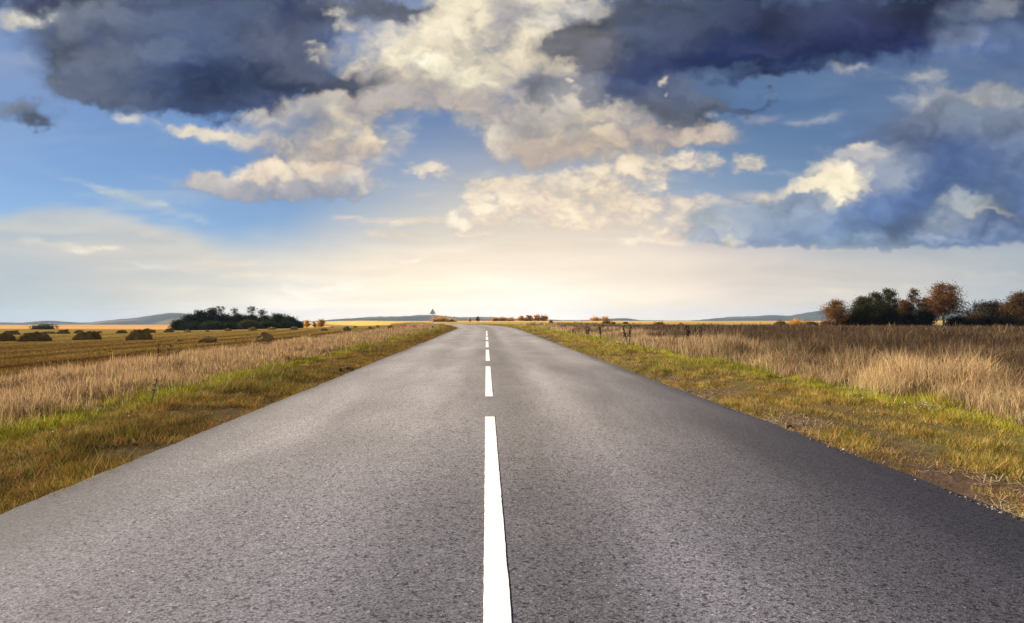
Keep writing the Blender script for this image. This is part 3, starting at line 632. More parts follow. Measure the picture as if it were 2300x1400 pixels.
def litter(n):
    y = logy(n, 2.5, 40); s = 3.52 + .75 * rng.rand(n) ** 1.4; x = cx(y) + s
    k = rng.rand(n) < np.clip(.35 + 1.6 * nz(x, y, .7, 1.2, 361), 0, 1); x, y = x[k], y[k]; n = len(x)
    P = np.stack([x, y, ground_z(x, y) + .012 + .02 * rng.rand(n)], -1)
    az = np.pi / 2 + rng.randn(n) * .7; L_ = .04 + .14 * rng.rand(n)
    dv = np.stack([np.cos(az), np.sin(az), .25 * rng.randn(n)], -1) * L_[:, None]
    wv = np.stack([-np.sin(az), np.cos(az), 0 * az], -1) * .0025
    V = np.stack([P - dv / 2 - wv, P - dv / 2 + wv, P + dv / 2 + wv, P + dv / 2 - wv], 1).reshape(-1, 3)
    col = pick([STRAW, TAN, (.5, .46, .40), BROWN], np.ones((4, n)) * np.array([[1], [1], [.5], [.6]])) * .8
    stuff('straw_litter', V, [np.arange(n * 4).reshape(-1, 4)], np.repeat(col, 4, 0), M_HAY, label='loose pale straw lying along the right asphalt edge', cat='straw')
litter(16000)
def flowers():
    pts = []
    for (px, py, rx, n) in ((1940, 893, 40, 34), (2075, 928, 55, 46), (1905, 886, 15, 10), (2290, 962, 12, 8), (345, 893, 14, 9), (372, 886, 26, 10), (225, 936, 8, 4), (118, 983, 4, 2), (1370, 770, 22, 16), (290, 958, 4, 1), (560, 845, 40, 8)):
        for _ in range(n):
            gx, gy, _t = ground_hit(px + rng.randn() * rx * .55, py + 6 + rng.randn() * 5); pts.append((gx, gy))
    P = np.array(pts); d = np.hypot(P[:, 0], P[:, 1]); n = len(P)
    z = ground_z(P[:, 0], P[:, 1]) + .10 + .08 * rng.rand(n); r = np.maximum(.008, .00075 * d)
    V = []; Fq = []; 
    for i in range(n):
        k = 6; a0 = rng.rand() * 6; c = np.array([P[i, 0], P[i, 1], z[i]]); nrm = np.array([rng.randn() * .3, -.7, .7]); nrm /= np.linalg.norm(nrm)
        t1 = np.cross(nrm, [0, 0, 1.]); t1 /= np.linalg.norm(t1); t2 = np.cross(nrm, t1)
        base = len(V)
        for j in range(k): V.append(c + r[i] * (np.cos(a0 + j * 2 * np.pi / k) * t1 + np.sin(a0 + j * 2 * np.pi / k) * t2))
        Fq.append([base + j for j in range(k)])
    stuff('white_wildflowers', np.array(V), [np.array(Fq)], np.full((len(V), 3), .8), M_LEAF, label='small white wildflowers dotted through the verge grass', cat='wildflowers')
flowers()
def gravel(n):
    y = logy(n, 2.2, 45); sd = np.where(rng.rand(n) < .04, -1, 1); s = 3.42 + .42 * rng.rand(n) ** 1.6
    k = rng.rand(n) < np.clip(.3 + 1.8 * nz(sd * s, y, .6, .9, 371), 0, 1); y, s, sd = y[k], s[k], sd[k]; n = len(y); x = cx(y) + sd * s
    z = np.where(s < 3.47, zroad(y) + .004, ground_z(x, y) + .006)
    r_ = (.004 + .011 * rng.rand(n) ** 3)[:, None, None]
    oc = np.array([[1, 0, 0], [0, 1, 0], [-1, 0, 0], [0, -1, 0], [0, 0, .8], [0, 0, -.6]]); jit = oc[None] * (.7 + .6 * rng.rand(n, 6, 1)) + .18 * rng.randn(n, 6, 3)
    V = (np.stack([x, y, z], -1)[:, None] + jit * r_).reshape(-1, 3)
    t = np.array([[0, 1, 4], [1, 2, 4], [2, 3, 4], [3, 0, 4], [1, 0, 5], [2, 1, 5], [3, 2, 5], [0, 3, 5]])
    f = (np.arange(n)[:, None, None] * 6 + t[None]).reshape(-1, 3)
    col = pick([(.20, .18, .165), (.11, .095, .085), (.33, .30, .27), (.09, .06, .045)], np.ones((4, n)) * np.array([[1], [1], [.4], [.8]]))
    stuff('gravel', V, [f], np.repeat(col, 6, 0), M_HAY, label='loose grey gravel along both crumbling asphalt edges', cat='gravel')
gravel(9000)

# ------------------------------------------------------------------ trees, bushes
def tube(pts, rad, sides=6):
    """tapered tube along pts"""
    pts = np.asarray(pts, float); n = len(pts); V = []
    for i in range(n):
        d = pts[min(i + 1, n - 1)] - pts[max(i - 1, 0)]; d /= np.linalg.norm(d) + 1e-9
        a = np.cross(d, [0, 0, 1.] if abs(d[2]) < .9 else [1., 0, 0]); a /= np.linalg.norm(a); b = np.cross(d, a)
        for k in range(sides):
            t = 2 * np.pi * k / sides; V.append(pts[i] + rad[i] * (np.cos(t) * a + np.sin(t) * b))
    f = [[i * sides + k, i * sides + (k + 1) % sides, (i + 1) * sides + (k + 1) % sides, (i + 1) * sides + k] for i in range(n - 1) for k in range(sides)]
    return np.array(V), np.array(f)
def join(parts):
    V = []; Fa = []; o = 0
    for v, f in parts: V.append(v); Fa.append(f + o); o += len(v)
    return np.concatenate(V), np.concatenate(Fa)
def make_tree(name, label, cat, px, depth, top_py, w_px, pal, dens=1.0, bark=None, crown_from=.25, lobes=9, shape='round', seed=0, base_dz=0.0, leaf=None, group=None, tuft=.55):
    r = np.random.RandomState(1000 + seed)
    x, y = on_ray(px, depth); z = float(ground_z(x, y)) + base_dz
    H = EYE + (HOR - top_py) / F * depth - z; Wd = w_px / F * depth
    root = tag(empty(name, (x, y, z - .05)), label, cat, group)
    cb = H * crown_from; ch = H - cb
    # lobes of the crown
    LC = []
    for i in range(lobes):
        t = (i + .5) / lobes
        zz = cb + ch * (.12 + .78 * t)
        prof = {'round': math.sin(math.pi * min(.97, .18 + .74 * t)) , 'tall': (1 - t) ** .7 * .7 + .32, 'mound': math.sqrt(max(0.03, 1 - (t * .95) ** 2)), 'umbel': .35 + .65 * math.sin(math.pi * min(.95, .1 + .75 * t))}[shape]
        a = i * 2.4 + r.rand() * 1.2; rr = Wd * .5 * prof * (.30 + .40 * r.rand())
        lr = Wd * (.23 + .11 * r.rand()) * (.50 + .58 * prof)
        zz = min(zz, H - lr * .75)
        zz = max(zz, cb + lr * .3)
        LC.append((math.cos(a) * rr, math.sin(a) * rr, zz, lr))
    LC.append((0, 0, H - Wd * .16, Wd * .17))
    if shape in ('mound', 'round'): LC.append((0, 0, cb + ch * .45, Wd * .34))
    ls = leaf or max(.10, .0019 * depth)
    V = []; Cc = []
    for (lx, ly, lz, lr) in LC:
        n = int(dens * (lr / ls) ** 2 * 17)
        n = min(n, 3200)
        d = r.randn(n, 3); d /= np.linalg.norm(d, axis=1)[:, None]
        rad = lr * (1 - .75 * r.rand(n) ** 2.2) * (1 + .22 * r.randn(n) * .6)
        # clumps: pull leaves towards twig ends
        k = max(5, int(n / 22)); cd = r.randn(k, 3); cd /= np.linalg.norm(cd, axis=1)[:, None]
        d = d * (1.17 - tuft) + cd[r.randint(k, size=n)] * tuft
        P = np.stack([lx + d[:, 0] * rad, ly + d[:, 1] * rad, lz + d[:, 2] * rad * .82], -1)
        P = P[P[:, 2] > .05]
        n = len(P); tint = r.rand()
        u = r.randn(n, 3); u /= np.linalg.norm(u, axis=1)[:, None]; w = np.cross(u, r.randn(n, 3)); w /= np.linalg.norm(w, axis=1)[:, None]
        sz = ls * (.55 + .7 * r.rand(n))[:, None]
        V.append(np.stack([P - u * sz * .5, P + w * sz * .32, P + u * sz * .5, P - w * sz * .32], 1).reshape(-1, 3))
        pa = np.asarray(pal, f32); ci = r.randint(len(pa), size=n); lc = pa[r.randint(len(pa))]
        c = (pa[ci] * .6 + lc * .4) * (.65 + .6 * r.rand(n))[:, None] * (.8 + .4 * tint)
        Cc.append(np.repeat(c, 4, 0))
    V = np.concatenate(V); Cc = np.concatenate(Cc)
    link('crown', mesh_np('crown', V, [np.arange(len(V)).reshape(-1, 4)], Cc), M_AUTUMN if pal is ORG else M_LEAF, root)
    # trunk with limbs to the lobes
    tr = max(.05, H * .018); top = np.array([r.randn() * .03 * H, r.randn() * .03 * H, H * .86])
    tp = [np.zeros(3), np.array([r.randn() * .01 * H, r.randn() * .01 * H, H * .3]), np.array([r.randn() * .02 * H, r.randn() * .02 * H, H * .6]), top]
    parts = [tube(tp, [tr * 1.25, tr, tr * .65, tr * .15])]
    for (lx, ly, lz, lr) in LC[:-1]:
        s0 = np.array([0, 0, max(cb * .6, lz * .55)]); e = np.array([lx, ly, lz + lr * .3]); m_ = (s0 + e) / 2 + np.array([0, 0, -.03 * H])
        parts.append(tube([s0, m_, e], [tr * .45, tr * .3, tr * .08], 4))
    v, f = join(parts)
    link('trunk', mesh_np('trunk', v, [f], None, True), bark or M_BARK, root)
    return root
def bare_tree(label, px, depth, top_py, w_px, seed):
    r = np.random.RandomState(seed); x, y = on_ray(px, depth); z = float(ground_z(x, y))
    H = EYE + (HOR - top_py) / F * depth - z; Wd = w_px / F * depth
    root = tag(empty('bare_tree', (x, y, z - .05)), label, 'tree', 'bare trees')
    tw = []; lim = []
    def grow(p, d, L_, rad, lev):
        n = 4; pts = [p]; q = p.copy(); dd = d.copy()
        for i in range(n):
            dd = dd + r.randn(3) * .12; dd[2] += .05; dd /= np.linalg.norm(dd); q = q + dd * L_ / n; pts.append(q)
        (lim if lev < 2 else tw).append(tube(pts, np.linspace(max(rad, .022), max(rad * .55, .013), n + 1), 5 if lev < 2 else 3))
        if lev >= 4: return
        for k in range(4 if lev < 3 else 3):
            j = r.randint(2, n + 1); nd = dd + r.randn(3) * np.array([.75, .75, .35]); nd[2] = abs(nd[2]) * .8 + .15; nd /= np.linalg.norm(nd)
            grow(pts[j], nd, L_ * (.55 + .2 * r.rand()), rad * .55, lev + 1)
    grow(np.zeros(3), np.array([0, 0, 1.]), H * .36, H * .016, 0)
    v, f = join(lim); v2, f2 = join(tw)
    k = H / max(v2[:, 2].max(), .1); kx = Wd / max(np.ptp(v2[:, 0]), .1)
    sc_ = np.array([kx, kx, k])
    link('trunk', mesh_np('trunk', v * sc_, [f], None, True), M_BARK, root)
    link('twigs', mesh_np('twigs', v2 * sc_, [f2]), M_BARK, root)
DKG = [(.017, .025, .008), (.024, .034, .010), (.012, .018, .006)]
MDG = [(.032, .046, .010), (.045, .058, .013), (.024, .032, .009)]
YLG = [(.075, .085, .024), (.055, .060, .020), (.095, .080, .028)]
ORG = [(.58, .31, .06), (.46, .21, .04), (.64, .39, .09)]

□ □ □

EXERCISE ▸ Copy out each line of the listing that holds "parts".

THE RESULT ▸
Keep writing the Blender script for this image. This is part 3, starting at line 632. More parts follow. Measure the picture as if it were 2300x1400 pixels.
def join(parts):
    for v, f in parts: V.append(v); Fa.append(f + o); o += len(v)
    parts = [tube(tp, [tr * 1.25, tr, tr * .65, tr * .15])]
        parts.append(tube([s0, m_, e], [tr * .45, tr * .3, tr * .08], 4))
    v, f = join(parts)